Asaf Cohen said the course gave him the opportunity to apply his professional expertise to the public sphere. He’d been waiting for just such an opportunity.

Despite the exponential growth of social media (we collectively send more than 30 million messages on Facebook and almost 350,000 tweets per minute), few Israeli graphic artists and marketing professionals use their skills to deliver social or political messages. Meanwhile, social change organizations need to innovate to get maximum exposure and influence public opinion.

Participants broke into four groups and chose four issues on which to work. One group worked with the Secular Forum, an organization of tens of thousands of parents working to remove religious indoctrination from textbooks in secular Israeli schools.

“They are talented to the extreme and working with them was a wonderful experience,” says the Forum’s Michal Shalev-Reicher. “They re-branded us, created a film clip and a photo and poster campaign and redesigned our website – services worth hundreds of thousands of shekels.
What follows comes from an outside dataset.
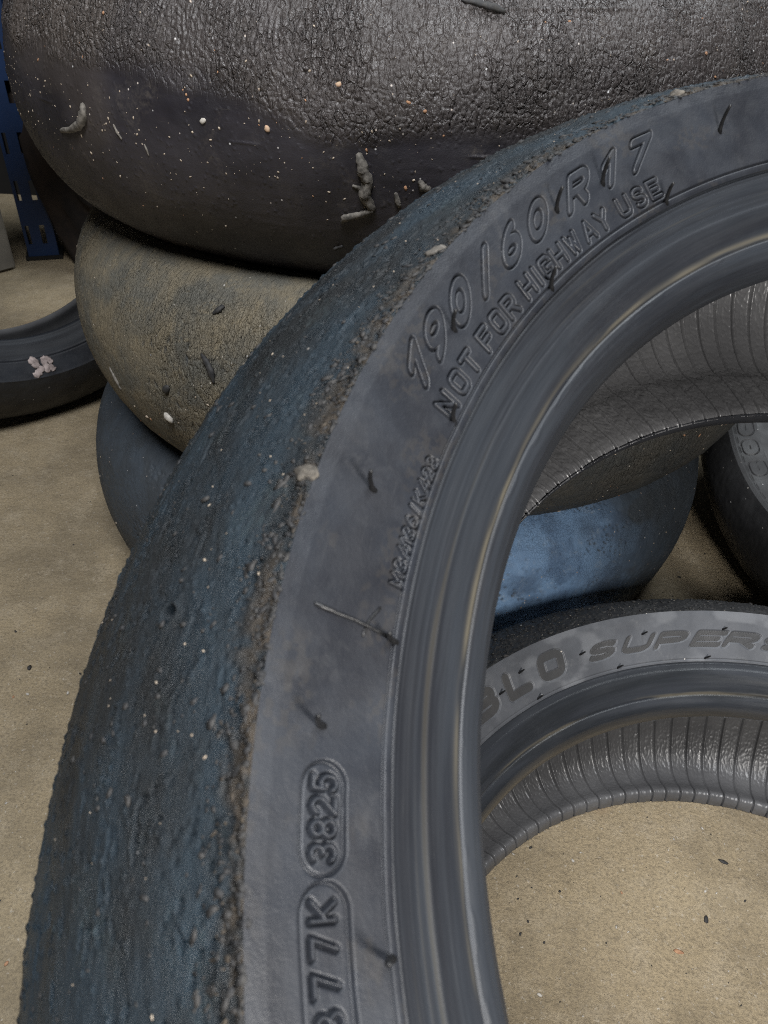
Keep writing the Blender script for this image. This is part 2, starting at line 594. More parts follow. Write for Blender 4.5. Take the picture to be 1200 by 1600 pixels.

It’s already making a big difference in our ability to spread the word.”

Other groups addressed the issue of the occupation and the needs of African asylum-seekers. One group workshopped ways to change the public’s stance on leftists.

“It gave me a lot of optimism,” said Atar Monnickendam, who owns a graphic arts studio. “We wanted to bring the ‘cool’ back to the left and stop this trend that it’s forbidden to be ‘left.’ We photographed and interviewed people from all sectors. It was moving to talk to people who don’t fit the stereotype, such as a Haredi from Netivot who is a proud leftist.”

Says Edry, “I am more proud of this than anything I’ve done in the past few years. And it was so much fun!”